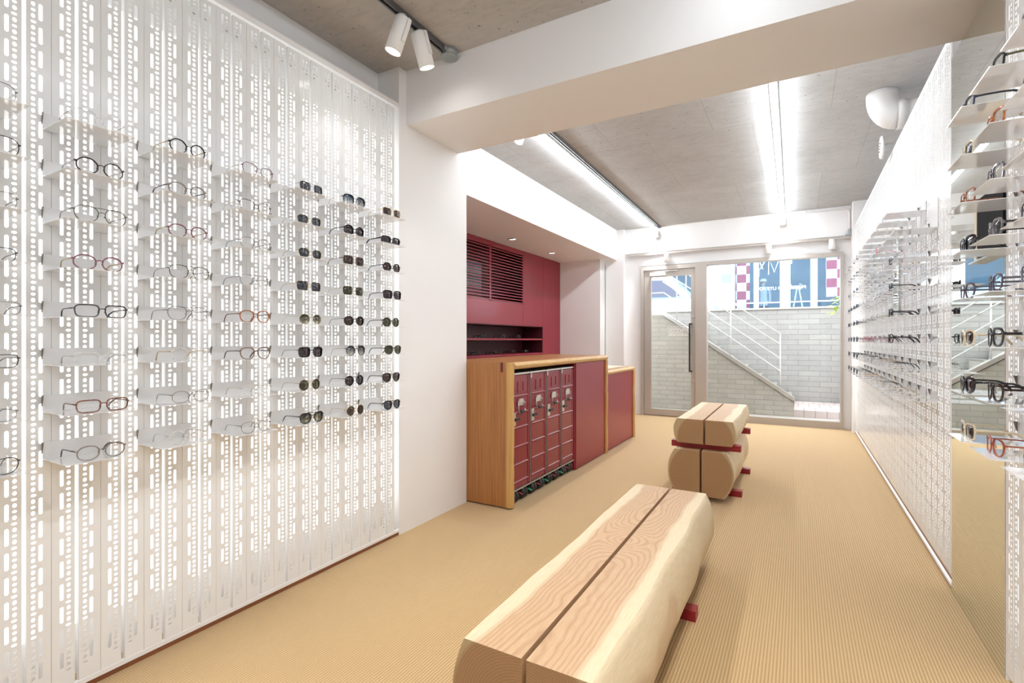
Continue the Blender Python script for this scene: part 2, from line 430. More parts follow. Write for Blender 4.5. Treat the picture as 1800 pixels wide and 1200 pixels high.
# lit diffusers behind them
e=empty('backlight_panel',(0,0,0),0,'glowing white light sheet behind the left perforated wall','light')
q=MB(); q.box(XL-.135,XL-.125,-.45,2.52,.20,2.66); q.build('diffuser',M['backlight'],e)
q=MB(); q.box(XL-.16,XL-.1355,-.45,2.52,.001,2.80); q.build('backing_board',M['white'],e)
M['backlight2']=emit('backlight_diffuser_right',(1,.985,.95),1.3)
e=empty('backlight_panel',(0,0,0),0,'glowing white light sheet behind the perforated wall past the mirror','light')
q=MB(); q.box(XR+.115,XR+.125,3.40,8.41,.25,2.72); q.build('diffuser',M['backlight2'],e)
q=MB(); q.box(XR+.1255,XR+.15,3.40,8.41,.001,2.80); q.build('backing_board',M['white'],e)
e=empty('backlight_panel',(0,0,0),0,'glowing white light sheet behind the perforated panels nearest the camera','light')
q=MB(); q.box(XR+.115,XR+.125,.85,2.595,.25,2.72); q.build('diffuser',M['backlight2'],e)
q=MB(); q.box(XR+.1255,XR+.15,.85,2.595,.001,2.80); q.build('backing_board',M['white'],e)

# ------------------------------------------------------------------ mirror on right wall
e=empty('wall_mirror',(XR,3.0,0),0,'tall frameless mirror between the two perforated sections of the right wall','mirror')
q=MB(); q.box(-.001,.012,-.386,.384,.004,2.752); q.build('mirror_glass',M['mirror'],e)
q=MB(); q.box(.0122,.03,-.386,.384,.004,2.752); q.build('backing_board',M['darksteel'],e)
e=empty('display_card',(XR-.0012,2.80,1.66),0,'black card with a cream left edge standing against the tall mirror','card')
q=MB(); q.box(-.008,0,-.20,.12,0,.25); q.build('card_face',M['card'],e)
q=MB(); q.box(-.010,0,.1205,.155,-.02,.21); q.build('card_edge',M['cream'],e)
# small support ledge for the card
q=MB(); q.box(-.03,0,-.20,.155,-.026,-.0205); q.build('ledge',M['shelf'],e)
e=empty('wall_mirror',(XR-.004,5.02,1.47),0,'small rectangular mirror hung low among the right wall shelves','mirror')
q=MB(); q.box(-.006,0,-.13,.13,0,.42); q.build('mirror_glass',M['mirror'],e)
q=MB(); q.box(-.007,.0005,-.135,-.1305,-.004,.424); q.box(-.007,.0005,.1305,.135,-.004,.424); q.box(-.007,.0005,-.1305,.1305,-.004,-.0005); q.box(-.007,.0005,-.1305,.1305,.4205,.424); q.build('mirror_frame',M['steel'],e)
q=MB(); q.box(XR-.0045,XR-.0003,3.66,3.90,1.93,2.11); 
o=q.build('notice_card',M['white'],label='blank white card fixed to the first panel past the mirror',cat='card')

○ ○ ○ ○

Pictures are excluded; output everything else in the data verbatim.

Continue the Blender Python script for this scene: part 2, from line 430. More parts follow. Write for Blender 4.5. Treat the picture as 1800 pixels wide and 1200 pixels high.
# lit diffusers behind them
e=empty('backlight_panel',(0,0,0),0,'glowing white light sheet behind the left perforated wall','light')
q=MB(); q.box(XL-.135,XL-.125,-.45,2.52,.20,2.66); q.build('diffuser',M['backlight'],e)
q=MB(); q.box(XL-.16,XL-.1355,-.45,2.52,.001,2.80); q.build('backing_board',M['white'],e)
M['backlight2']=emit('backlight_diffuser_right',(1,.985,.95),1.3)
e=empty('backlight_panel',(0,0,0),0,'glowing white light sheet behind the perforated wall past the mirror','light')
q=MB(); q.box(XR+.115,XR+.125,3.40,8.41,.25,2.72); q.build('diffuser',M['backlight2'],e)
q=MB(); q.box(XR+.1255,XR+.15,3.40,8.41,.001,2.80); q.build('backing_board',M['white'],e)
e=empty('backlight_panel',(0,0,0),0,'glowing white light sheet behind the perforated panels nearest the camera','light')
q=MB(); q.box(XR+.115,XR+.125,.85,2.595,.25,2.72); q.build('diffuser',M['backlight2'],e)
q=MB(); q.box(XR+.1255,XR+.15,.85,2.595,.001,2.80); q.build('backing_board',M['white'],e)

# ------------------------------------------------------------------ mirror on right wall
e=empty('wall_mirror',(XR,3.0,0),0,'tall frameless mirror between the two perforated sections of the right wall','mirror')
q=MB(); q.box(-.001,.012,-.386,.384,.004,2.752); q.build('mirror_glass',M['mirror'],e)
q=MB(); q.box(.0122,.03,-.386,.384,.004,2.752); q.build('backing_board',M['darksteel'],e)
e=empty('display_card',(XR-.0012,2.80,1.66),0,'black card with a cream left edge standing against the tall mirror','card')
q=MB(); q.box(-.008,0,-.20,.12,0,.25); q.build('card_face',M['card'],e)
q=MB(); q.box(-.010,0,.1205,.155,-.02,.21); q.build('card_edge',M['cream'],e)
# small support ledge for the card
q=MB(); q.box(-.03,0,-.20,.155,-.026,-.0205); q.build('ledge',M['shelf'],e)
e=empty('wall_mirror',(XR-.004,5.02,1.47),0,'small rectangular mirror hung low among the right wall shelves','mirror')
q=MB(); q.box(-.006,0,-.13,.13,0,.42); q.build('mirror_glass',M['mirror'],e)
q=MB(); q.box(-.007,.0005,-.135,-.1305,-.004,.424); q.box(-.007,.0005,.1305,.135,-.004,.424); q.box(-.007,.0005,-.1305,.1305,-.004,-.0005); q.box(-.007,.0005,-.1305,.1305,.4205,.424); q.build('mirror_frame',M['steel'],e)
q=MB(); q.box(XR-.0045,XR-.0003,3.66,3.90,1.93,2.11); 
o=q.build('notice_card',M['white'],label='blank white card fixed to the first panel past the mirror',cat='card')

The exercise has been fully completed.